Uma Nova Solução de Estado para Israel e Palestina

PRINCETON – Imaginemos uma solução a dois estados em Israel e Palestina em que os Palestinianos tivessem o direito de regresso; os Israelitas pudessem estabelecer-se em qualquer sítio na Cisjordânia onde pudessem adquirir terra; e Jerusalém não precisasse de ser dividida. Esta não é uma visão fantasiosa, antes uma reinvenção criativa e eminentemente sensata do estadismo do século vinte e um. E a recém-completada visita a Israel do Presidente dos EUA, Barack Obama, dá-nos uma oportunidade para explorar um pensamento genuinamente novo.

Desde que Bill Clinton foi quase bem-sucedido na mediação de um acordo geral em 2000, o mantra entre os apoiantes do processo de paz Israelo-Palestiniano tem sido que, embora exista uma solução, os líderes Israelitas e Palestinianos que a poderiam atingir não o fazem. A solução é uma versão do acordo que Clinton procurava: dois estados soberanos baseados nas fronteiras de 1967, com trocas negociadas de terrenos que reflectissem os colonatos existentes. O acordo incluiria um corredor terrestre ligando Gaza à Cisjordânia; uma Jerusalém dividida com acesso universal garantido aos locais religiosos; a renúncia Palestiniana do direito de regresso; a disponibilidade de Israel para desmantelar colonatos fora das fronteiras acordadas; e o reconhecimento de ambos os estados por todo o Médio Oriente.

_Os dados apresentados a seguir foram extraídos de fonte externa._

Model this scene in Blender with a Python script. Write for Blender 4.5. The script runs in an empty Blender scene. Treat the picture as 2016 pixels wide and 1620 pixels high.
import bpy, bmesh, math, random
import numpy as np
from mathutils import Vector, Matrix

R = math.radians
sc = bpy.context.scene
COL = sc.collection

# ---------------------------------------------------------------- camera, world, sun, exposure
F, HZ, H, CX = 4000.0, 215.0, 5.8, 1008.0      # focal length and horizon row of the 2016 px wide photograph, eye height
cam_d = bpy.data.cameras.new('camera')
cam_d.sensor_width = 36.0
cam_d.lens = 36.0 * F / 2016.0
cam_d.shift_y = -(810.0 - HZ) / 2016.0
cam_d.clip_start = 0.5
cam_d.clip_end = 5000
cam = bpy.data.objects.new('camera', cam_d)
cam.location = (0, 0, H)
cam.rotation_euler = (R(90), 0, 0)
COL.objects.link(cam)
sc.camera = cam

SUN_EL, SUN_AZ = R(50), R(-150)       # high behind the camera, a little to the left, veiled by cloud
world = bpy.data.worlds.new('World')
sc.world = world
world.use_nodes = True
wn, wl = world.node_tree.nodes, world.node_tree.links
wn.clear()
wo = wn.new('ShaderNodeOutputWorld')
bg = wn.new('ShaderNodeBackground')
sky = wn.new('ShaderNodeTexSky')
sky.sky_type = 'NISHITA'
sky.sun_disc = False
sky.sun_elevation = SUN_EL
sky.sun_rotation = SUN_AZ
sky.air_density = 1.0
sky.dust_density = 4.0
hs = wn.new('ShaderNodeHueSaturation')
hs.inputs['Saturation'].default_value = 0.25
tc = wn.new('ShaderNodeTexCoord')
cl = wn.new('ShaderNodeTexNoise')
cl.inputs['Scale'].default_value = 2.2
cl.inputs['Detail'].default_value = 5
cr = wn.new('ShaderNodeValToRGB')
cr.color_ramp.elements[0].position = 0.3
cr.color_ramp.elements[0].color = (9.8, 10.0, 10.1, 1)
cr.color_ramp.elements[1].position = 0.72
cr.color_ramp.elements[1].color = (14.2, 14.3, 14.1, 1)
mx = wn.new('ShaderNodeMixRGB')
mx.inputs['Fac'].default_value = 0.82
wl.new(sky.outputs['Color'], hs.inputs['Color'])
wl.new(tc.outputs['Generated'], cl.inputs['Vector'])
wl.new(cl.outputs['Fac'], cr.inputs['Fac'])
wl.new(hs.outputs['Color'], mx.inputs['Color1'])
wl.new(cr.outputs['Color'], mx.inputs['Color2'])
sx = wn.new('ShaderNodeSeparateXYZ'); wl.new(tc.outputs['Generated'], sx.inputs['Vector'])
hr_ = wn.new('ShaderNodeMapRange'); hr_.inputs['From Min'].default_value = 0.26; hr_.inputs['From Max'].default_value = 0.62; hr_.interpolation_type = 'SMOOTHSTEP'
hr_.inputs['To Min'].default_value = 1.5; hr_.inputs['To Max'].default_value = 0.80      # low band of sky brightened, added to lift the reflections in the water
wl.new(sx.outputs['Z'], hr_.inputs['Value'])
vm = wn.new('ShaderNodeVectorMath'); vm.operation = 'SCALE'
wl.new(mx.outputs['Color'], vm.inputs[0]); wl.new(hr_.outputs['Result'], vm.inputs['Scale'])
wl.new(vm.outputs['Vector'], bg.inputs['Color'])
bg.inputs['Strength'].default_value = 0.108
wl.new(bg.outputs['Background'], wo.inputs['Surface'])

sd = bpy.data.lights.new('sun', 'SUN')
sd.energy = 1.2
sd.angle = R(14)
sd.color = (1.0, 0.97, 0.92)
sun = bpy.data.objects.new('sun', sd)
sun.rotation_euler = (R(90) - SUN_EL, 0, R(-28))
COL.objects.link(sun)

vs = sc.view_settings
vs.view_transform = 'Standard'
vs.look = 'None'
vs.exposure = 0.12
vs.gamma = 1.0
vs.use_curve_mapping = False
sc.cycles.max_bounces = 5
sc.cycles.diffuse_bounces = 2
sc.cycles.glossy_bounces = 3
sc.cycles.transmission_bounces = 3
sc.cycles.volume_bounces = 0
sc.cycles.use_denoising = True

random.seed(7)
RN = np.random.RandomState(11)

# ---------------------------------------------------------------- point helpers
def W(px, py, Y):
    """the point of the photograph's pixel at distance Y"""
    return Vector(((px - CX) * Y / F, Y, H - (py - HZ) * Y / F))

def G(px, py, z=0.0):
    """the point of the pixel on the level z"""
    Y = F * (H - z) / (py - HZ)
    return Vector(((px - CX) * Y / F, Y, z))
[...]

Mas suponhamos que a razão para o facto de não ter emergido qualquer Palestiniano ou Israelita disponível para concluir um tal acordo seja que a própria solução é insuportável para ambos os lados. Suponhamos que enquanto uma versão deste acordo for a única opção disponível, a contínua expansão física do estado Israelita e a expansão demográfica dos Árabes Israelitas continuarão a desgastar os seus alicerces. Se há tantos sinais de que a janela de uma solução a dois estados se fecha rapidamente (ou que já fechou), é porque o problema é a própria solução.